As you will know I have made the 'Big Move' several times, more than I care to remember. Whilst Australia offers me much more in terms of contentment, fulfillment and a sense of 'belonging' the pull of family is still HUGE. Australia will NEVER be able to fill the void within me that screams out to be with family.

 

You would have thought I had got used to it by now, but no way, I still miss my parents, brothers etc when I am in Australia. It is something I have learned to live with, almost, but still find myself on many an occasion curling up in a ball and refusing to acknowledge that I am many thousands of miles away from my family.

 

I love the UK, I really do, but over time I have felt a little 'disjointed' and 'disconnected' from the people of this country.

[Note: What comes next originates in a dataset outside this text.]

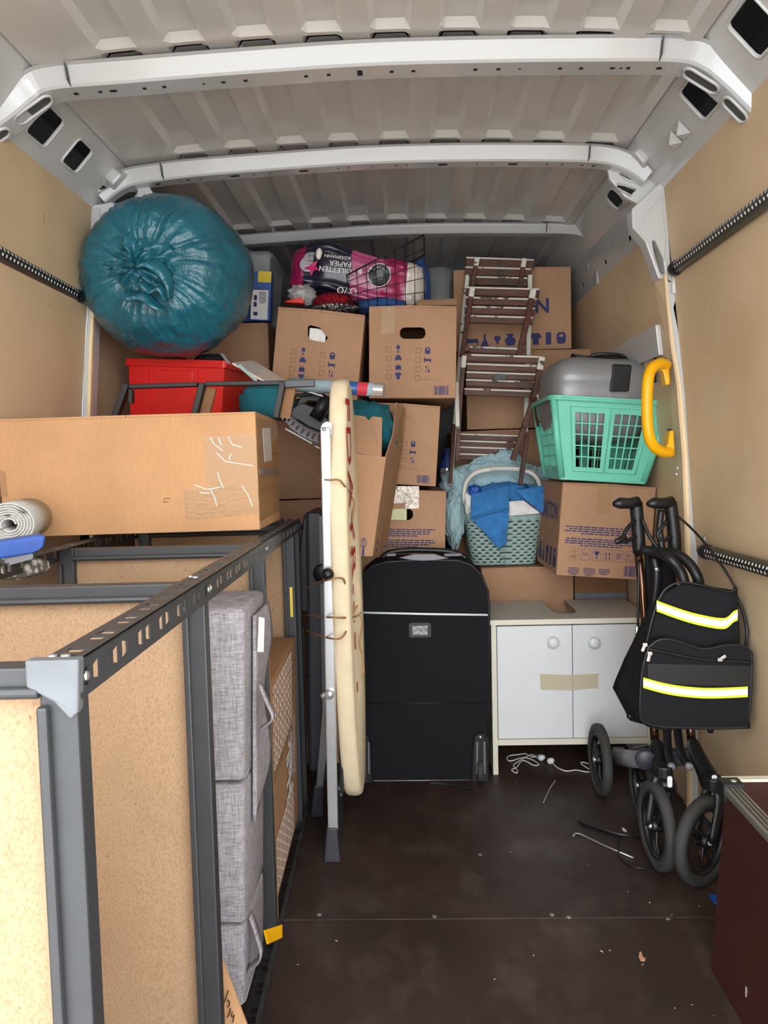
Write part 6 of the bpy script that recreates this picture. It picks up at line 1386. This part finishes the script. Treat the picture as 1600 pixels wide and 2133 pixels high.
# lower castings, forks
def cast(pts, rs, name='fork_casting'): mb = MB(); P = [at(a, b, y=y) for a, b, y in pts]; mb.tube(P, rs, 14); return mb.build(name, 'black', ro, smooth=True, sub=1)
cast([(1366, 1540, 2.19), (1369, 1560, 2.17), (1378, 1605, 2.11), (1388, 1640, 2.06), (1389, 1652, 2.05)], [.019, .021, .024, .031, .028])
cast([(1442, 1540, 2.17), (1447, 1562, 2.14), (1466, 1600, 2.07), (1484, 1634, 2.0), (1486, 1646, 1.99)], [.019, .021, .023, .030, .027])
for (px, py, yy) in ((1396, 1629, 2.025), (1489, 1627, 1.965)):
    X = axes(at(px, py, y=yy), (1, .1, 0), (0, 0, 1)); MB().plate(rrect(.013, .030, .005, 4), (), .004, X).build('reflector', 'refl', ro, bevel=.001)
tb_([(1389, 1505, 2.18), (1391, 1555, 2.14), (1394, 1580, 2.1), (1401, 1596, 2.06)], .0115, 'inner_strut', 'black'); tb_([(1410, 1505, 2.16), (1416, 1555, 2.11), (1424, 1580, 2.06), (1438, 1597, 2.03)], .0115, 'inner_strut', 'black')
for px, py, yy in ((1400, 1598, 2.045), (1437, 1598, 2.015)): mb = MB(); mb.lathe([(0, .003), (.006, .003), (.0105, .0), (.0105, -.008)], 14, T(at(px, py, y=yy), (PI / 2, 0, 0))); mb.build('bolt', 'charlight', ro, smooth=True)
def fork(c, ax, top, name='caster_fork'):
    ax = Vector(ax).normalized(); c = Vector(c); tp = Vector(top)
    for sgn in (-1, 1):
        mb = MB(); q = c + ax * sgn * .023; mb.tube(smoothpath([tp + ax * sgn * .012, tp.lerp(q, .3) + ax * sgn * .014, q], 5), [.013] * 5 + [.011] * 5 + [.009], 10, sy=.6); mb.build(name, 'black', ro, smooth=True)
    mb = MB(); mb.tube([tp + Vector((0, 0, .025)), tp - Vector((0, 0, .008))], .026, 16); mb.build('fork_crown', 'black', ro, bevel=.004)
fork(wa, (-1, -.05, 0), wa + Vector((.025, .02, .135))); fork(wb2, (.6, -.8, 0), wb2 + Vector((.035, .02, .135)))
# crossbar to the far wheel
mb = MB(); a, b = at(1350, 1583, y=2.15), at(1285, 1578, y=2.46); mb.tube([a, b], .026, 18); mb.build('rear_axle_tube', 'charlight', ro, smooth=True)
mb = MB(); mb.lathe([(0, .004), (.026, .004), (.029, .0), (.029, -.02)], 24, T(at(1346, 1584, y=2.14), (PI / 2, 0, R(-10)))); mb.build('axle_cap', 'charcoal', ro, smooth=True)
mb = MB(); q = at(1268, 1578, y=2.49); mb.hexa([b + Vector((-.01, 0, -.026)), b + Vector((.03, 0, -.026)), b + Vector((.03, .03, -.026)), b + Vector((-.01, .03, -.026)), b + Vector((-.01, 0, .026)), b + Vector((.03, 0, .026)), b + Vector((.03, .03, .026)), b + Vector((-.01, .03, .026))]); mb.build('axle_clamp', 'black', ro, bevel=.005)
mb = MB(); mb.tube([wc + Vector((.018, 0, 0)), wc + Vector((.05, -.01, .0)), b + Vector((0, .01, 0))], [.014, .012, .018], 12); mb.build('axle_stub', 'black', ro, smooth=True)
mb = MB(); mb.lathe([(0, .006), (.006, .005), (.007, 0)], 12, T(at(1296, 1577, y=2.40), (PI / 2, 0, 0))); mb.build('bolt', 'chrome', ro)
tb_([(1292, 1578, 2.40), (1310, 1566, 2.33), (1340, 1556, 2.2), (1356, 1555, 2.16)], .005, 'brake_cable', 'black')
mb = MB(); mb.bar(at(1355, 1580, y=2.2), at(1440, 1575, y=2.16), .03, .045, up=(0, 0, 1)); mb.build('cross_brace', 'charcoal', ro, bevel=.004)

bg_ = thing('rollator_bag', 'black nylon bag with two lime edged reflective stripes hanging on the rollator', 'bag', at(1450, 1515, y=2.0))
fr_ = [(1346, 1350), (1340, 1400), (1336, 1480), (1352, 1508), (1542, 1513), (1556, 1480), (1542, 1345), (1536, 1230), (1424, 1213), (1376, 1242)]
bkp = [(1333, 1305), (1300, 1372), (1276, 1432), (1312, 1500), (1500, 1512), (1515, 1480), (1505, 1345), (1500, 1245), (1410, 1230), (1352, 1265)]
def dense(l, k=4): return [( l[i][0] + (l[(i + 1) % len(l)][0] - l[i][0]) * j / k, l[i][1] + (l[(i + 1) % len(l)][1] - l[i][1]) * j / k) for i in range(len(l)) for j in range(k)]
F2, B2_ = dense(fr_), dense(bkp); n = len(F2)
def bagrow(t, s=1.0):
    o = []
    for (a, b), (c, d) in zip(F2, B2_):
        p = at(a, b, y=2.0).lerp(at(c, d, y=2.12), t); o.append(p)
    c = sum(o, Vector()) / n
    return [c + (p - c) * s for p in o]
mb = MB(); rows_ = [bagrow(-.07, .25), bagrow(-.06, .75), bagrow(-.03, .95), bagrow(0), bagrow(.35, 1.02), bagrow(.7, 1.01), bagrow(1), bagrow(1.02, .5), bagrow(1.02, .1)]
mb.v = [p + Vector((0, .006 * fbm(p, 9), .003 * fbm(p, 14))) for r_ in rows_ for p in r_]
mb.f = [(j * n + i, j * n + (i + 1) % n, (j + 1) * n + (i + 1) % n, (j + 1) * n + i) for j in range(len(rows_) - 1) for i in range(n)] + [tuple(range(n))[::-1], tuple((len(rows_) - 1) * n + i for i in range(n))]
mb.mi = [0] * len(mb.f); mb.build('main_bag', 'blackfab', bg_, smooth=True)
pk = [(1352, 1348), (1375, 1333), (1408, 1335), (1450, 1350), (1478, 1352), (1510, 1345), (1545, 1345), (1561, 1355), (1567, 1378), (1560, 1500), (1548, 1516), (1400, 1516), (1350, 1508), (1334, 1488), (1338, 1400)]
pk = [(p.x, p.z) for p in smoothpath([at(a, b, y=1.955) for a, b in pk + pk[:1]], 3)[:-1]]
mb = MB(); mb.plate(pk[::-1], (), .055, XZ(1.955)); mb.build('front_pocket', 'blackfab', bg_, bevel=.008, seg=3)
def pipe(l, y, r=.0035, name='piping', m='black'): mb = MB(); mb.tube(smoothpath([at(a, b, y=y) for a, b in l], 5), r, 7); return mb.build(name, m, bg_, smooth=True)
mb = MB(); mb.tube([Vector((a, 1.957, b)) for a, b in pk], .0038, 7, closed=True); mb.build('piping', 'black', bg_, smooth=True)
pipe([(1346, 1346), (1356, 1300), (1370, 1255), (1388, 1226), (1420, 1213), (1470, 1221), (1516, 1232), (1536, 1226)], 1.993)
pipe([(1342, 1352), (1334, 1400), (1326, 1450), (1330, 1490), (1352, 1512), (1400, 1520)], 2.01)
pipe([(1352, 1352), (1390, 1360), (1450, 1372), (1500, 1376), (1566, 1380)], 1.949, .003, 'zip')
mb = MB(); mb.grid(lambda u, v: at(1350 + 214 * u, 1382 + 6 * u + v * 42, y=1.9515), 20, 4); mb.build('mesh_panel', 'blackmatt', bg_)
def stripe(l, y, hw_):
    P = smoothpath([(a, b, 0) for a, b in l], 5); m = len(P)
    for nm, mt_, k0, k1, dy in (('lime_edging', 'lime', -1, 1, 0), ('reflective_band', 'refl', -.58, .58, .0012)):
        mb = MB(); mb.grid(lambda u, v: at(P[int(u * (m - 1) + .5)].x, P[int(u * (m - 1) + .5)].y + hw_ * (k0 + (k1 - k0) * v), y=y - dy), m, 2); mb.build(nm, mt_, bg_)
stripe([(1368, 1262), (1400, 1274), (1440, 1287), (1480, 1296), (1504, 1299), (1516, 1296), (1528, 1285), (1537, 1281)], 1.982, 11.5)
stripe([(1340, 1422), (1380, 1433), (1420, 1440), (1470, 1444), (1520, 1443), (1558, 1441)], 1.949, 11)
for (a, b, c, d, y) in ((1354, 1361, 1350, 1378, 1.945), (1344, 1343, 1338, 1357, 1.955), (1500, 1374, 1512, 1366, 1.942)):
    mb = MB(); mb.bar(at(a, b, y=y), at(c, d, y=y), .008, .003, up=(0, -1, 0)); mb.box(at(a, b, y=y), (.011, .006, .009)); mb.build('zip_pull', 'chrome', bg_, bevel=.001)
for a, b in ((1312, 1492), (1352, 1508), (1480, 1522)): mb = MB(); mb.lathe([(0, .006), (.007, .005), (.009, 0)], 12, T(at(a, b, y=2.06), (PI, 0, 0))); mb.build('foot_stud', 'black', bg_)

# ------------------------------------------------------------------ small things on the floor
def fl_(a, b, z=.003): return at(a, b, z=z)
mb = MB(); mb.tube([fl_(1194, 1742), fl_(1199, 1736), fl_(1208, 1737), fl_(1260, 1762), fl_(1320, 1787)], .0028, 8); tag(mb.build('hex_key', 'alu', None, smooth=True, world=False), 'thin silver hex key rod lying on the dark floor', 'tool')
mb = MB(); mb.tube([fl_(1205, 1712, .005), fl_(1215, 1715, .006), fl_(1288, 1738, .006), fl_(1335, 1745, .004)], [.003, .0065, .006, .003], 8, sy=.7); mb.tube(smoothpath([fl_(1290, 1738), fl_(1287, 1762), fl_(1292, 1785), fl_(1312, 1803), fl_(1340, 1809), fl_(1368, 1803), fl_(1392, 1798)], 5), .003, 7)
tag(mb.build('cable_strap', 'black', None, smooth=True, world=False), 'black strap with looped cord on the floor beside the rollator wheels', 'strap')
def leafy(name, label, m, l, z=.004, th=.003, cat='leaf'):
    p = [fl_(a, b, z) for a, b in l]; mb = MB(); mb.plate([(q.x, q.y) for q in p], (), th, Matrix.Translation((0, 0, z))); return tag(mb.build(name, m, None, world=False), label, cat)
leafy('dry_leaf', 'curled reddish dry leaf on the floor near the doors', 'leaf', [(1332, 1983), (1336, 1982), (1339, 1992), (1345, 1996), (1343, 2000), (1335, 1999), (1331, 1993)])
leafy('blue_scrap', 'blue plastic scrap at the foot of the brown wheel-arch box', 'blue', [(1476, 1863), (1496, 1863), (1496, 1882), (1488, 1880)], cat='scrap')
mb = MB(); pp = [at(a, b, y=2.05) for a, b in ((1455, 1774), (1477, 1776), (1469, 1792))]; mb.add(pp + [Vector((pp[2].x, 2.05, .0))], [(0, 2, 1)]); p = pp[2]
mb = MB(); mb.add([Vector((q.x, 2.05, q.z)) for q in pp] + [Vector((pp[2].x - .004, 2.05, .001)), Vector((pp[2].x + .004, 2.05, .001))], [(0, 3, 4, 1)]); tag(mb.build('orange_scrap', 'orange', None, solid=.003, world=False), 'orange plastic scrap glimpsed through the nearest rollator wheel', 'scrap')
mb = MB(); mb.tube(smoothpath([fl_(1157, 1626), fl_(1146, 1642), fl_(1132, 1672)], 4), .0016, 5); tag(mb.build('straw', 'dirt', None, world=False), 'pale thin straw on the floor in front of the cabinet', 'straw')
leafy('torn_paper', 'tiny torn pale scrap on the floor between strap and rollator', 'ivory', [(1296, 1723), (1302, 1726), (1306, 1732), (1301, 1730), (1297, 1728)], cat='scrap')
mb = MB(); rr = random.Random(5)
for a, b in ((1261, 1681), (1307, 1857), (1353, 1880), (1457, 1888), (1216, 1800), (1226, 1803), (1400, 1905), (1270, 1980), (1254, 1982), (1341, 2010), (1405, 2100), (1445, 2095), (1486, 2115), (900, 1770), (1045, 1700), (1065, 1775), (700, 1960), (620, 2010), (1030, 2040), (1230, 1660), (790, 2060), (1340, 1960), (1110, 1990)):
    p = fl_(a, b, 0); s_ = rr.uniform(.002, .005); mb.add([p + Vector((rr.uniform(-1, 1) * s_, rr.uniform(-1, 1) * s_, 0)) for _ in range(3)] + [p + Vector((0, 0, s_ * .5))], [(0, 1, 3), (1, 2, 3), (2, 0, 3), (0, 2, 1)])
o = mb.build('crumbs', 'dirt', None, world=False, kind='stuff'); o['label'] = 'pale crumbs scattered over the dark floor'; o['category'] = 'crumbs'
for o in bpy.data.objects:
    if '_w' in o.keys(): del o['_w']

Australia has been good and bad to me, there is no denying that fact, as has the UK. But when all is said and done, and no matter how much I love Australia and the Aussies there will always be a little part of me that wants my family around me.

 

To live on the other side of the world (if you have a close family) is enormously difficult, I often read the heartbreaking stories on here of how people are missing their loved ones, and my heart sinks.

 

The pain (yes it is a pain like no other) is intangible in the extreme. Anyone who says 'Harden Up', or 'Get On With It', have either a very hard outlook or they are not particularly close to their family, or much more importantly never felt the gut wrenching sickness in the pit of their stomach that extreme homesickness can bring, IMO anyway.